Since 2021, Russia has become the preferred ally of the Central African Republic in its beleaguered government’s battles against various insurgents. Wagner Group mercenaries — only tenuously independent from the Russian state – are believed to have fought within the country since 2017. Both French observers — present alongside the Russians — and the United Nations have accused Wagner forces of campaigns of rape and robbery. The UN count includes 500 incidents of alleged murder, torture and sexual violence committed by Russian mercenaries.

In Libya, Wagner forces have joined the warlord Khalifa Haftar’s failed attempts to capture Tripoli and unify the country under his Libyan National Army. There too Wagner Group fighters are accused of murdering prisoners, of torture and rape and similar crimes.

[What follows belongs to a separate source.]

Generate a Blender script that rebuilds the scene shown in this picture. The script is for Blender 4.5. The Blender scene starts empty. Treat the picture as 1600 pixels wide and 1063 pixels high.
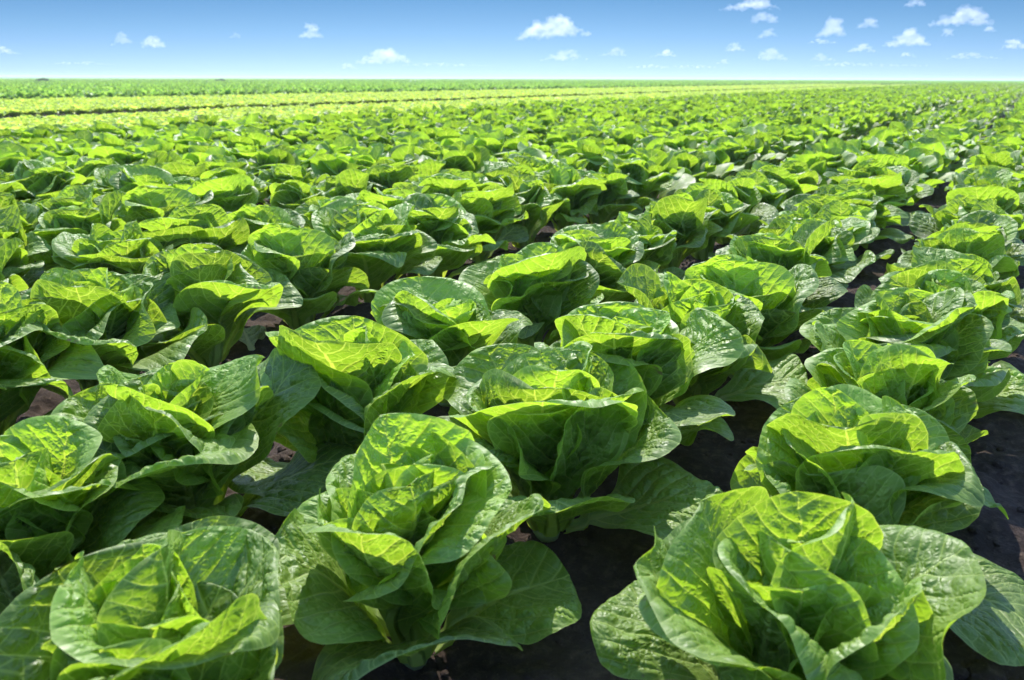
import bpy, math, random
import numpy as np
R = math.radians
sc = bpy.context.scene

# ------------------------------------------------------------------ camera
FPX, HOR, VPX = 1244.4, 122.0, 1618.0          # focal length, horizon and row vanishing point of the 1600 px photo
TH = math.atan((531.5 - HOR) / FPX)
PH = math.atan((VPX - 800) * math.cos(TH) / FPX)
CAMZ = 0.74
cam = bpy.data.objects.new('camera', bpy.data.cameras.new('camera'))
sc.collection.objects.link(cam); sc.camera = cam
cam.location = (0, 0, CAMZ)
cam.rotation_euler = (R(90) - TH, R(-0.17), PH)
cam.data.lens = 28.0; cam.data.sensor_width = 36.0
cam.data.clip_start = 0.02; cam.data.clip_end = 200000
cam.data.dof.use_dof = True; cam.data.dof.focus_distance = 1.6; cam.data.dof.aperture_fstop = 7.1

# ------------------------------------------------------------------ light
SUN_EL, SUN_AZ = 48.0, 2.0                    # SUN_AZ: degrees left of the view direction
sd = PH + R(SUN_AZ)                            # angle from +Y, anticlockwise
sun = bpy.data.objects.new('sun', bpy.data.lights.new('sun', 'SUN')); sc.collection.objects.link(sun)
sun.data.energy = 2.1; sun.data.angle = R(0.53); sun.data.color = (1, 0.955, 0.88)
sun.rotation_euler = (R(90 - SUN_EL), 0, sd + math.pi)
from mathutils import Vector
_dirsun = Vector((-math.sin(sd) * math.cos(R(SUN_EL)), math.cos(sd) * math.cos(R(SUN_EL)), math.sin(R(SUN_EL))))
sun.rotation_euler = _dirsun.to_track_quat('Z', 'Y').to_euler()
w = bpy.data.worlds.new('World'); sc.world = w; w.use_nodes = True
nt = w.node_tree; nt.nodes.clear()
N = nt.nodes.new; Lk = nt.links.new
out = N('ShaderNodeOutputWorld'); bg = N('ShaderNodeBackground'); sky = N('ShaderNodeTexSky')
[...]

Analysts I have spoken to call Wagner fighters “animals” and “savages” and predict that eventually they will so disgust ordinary citizens of the countries in which they fight that they will either be thrown out by their sponsors, or will precipitate the fall of the governments they support.

But why is Russia, or at least its mercenaries, involved in so many of these faraway conflicts?

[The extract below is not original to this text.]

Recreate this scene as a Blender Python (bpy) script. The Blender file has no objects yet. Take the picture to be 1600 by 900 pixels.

Part of the picture is utilitarian, almost pedestrian. Africa is, as European colonial powers for centuries found, rich in natural resources ripe for exploitation. Its demographics mean fast-growing populations and economies. Russia bets that, with the Europeans and Americans both unpopular and weary, it can step into Africa as a preferred broker for Africa’s dictators. Russians are willing to kill for hire, and in return the Russian state can secure concessions from state-owned primary industries.

There is another side. Russia was late in the nineteenth century to the colonial game. It was not rich and maritime enough to scramble for Africa as the other European powers did.

During the Soviet period, Russia spent much capital and many lives in Africa, attempting to win the continent away from the capitalist world in one hot war after another. This did not work — the Soviet Union fell, and its legacy in Africa is small.

In the mind of Russia’s new czar, he can make up for Russia’s relative distance from the colonial action in years past. With his soldiers for hire, he can make his country necessary. Its industries can arm Africa’s dictators, while Russian forces can fight alongside them.

African leaders have long liked talk, from both Russia and China, of a “multipolar” world: one in which the Americans and Europeans are not so powerful, and handpicked dictators can be left to rule their countries as they see fit, without international input — with the brutality they deem necessary to keep power.

Russian support is vital. Whether it can continue as the Russian economy buckles, and international opinion recoils in horror from one massacre too many, is so far unknown.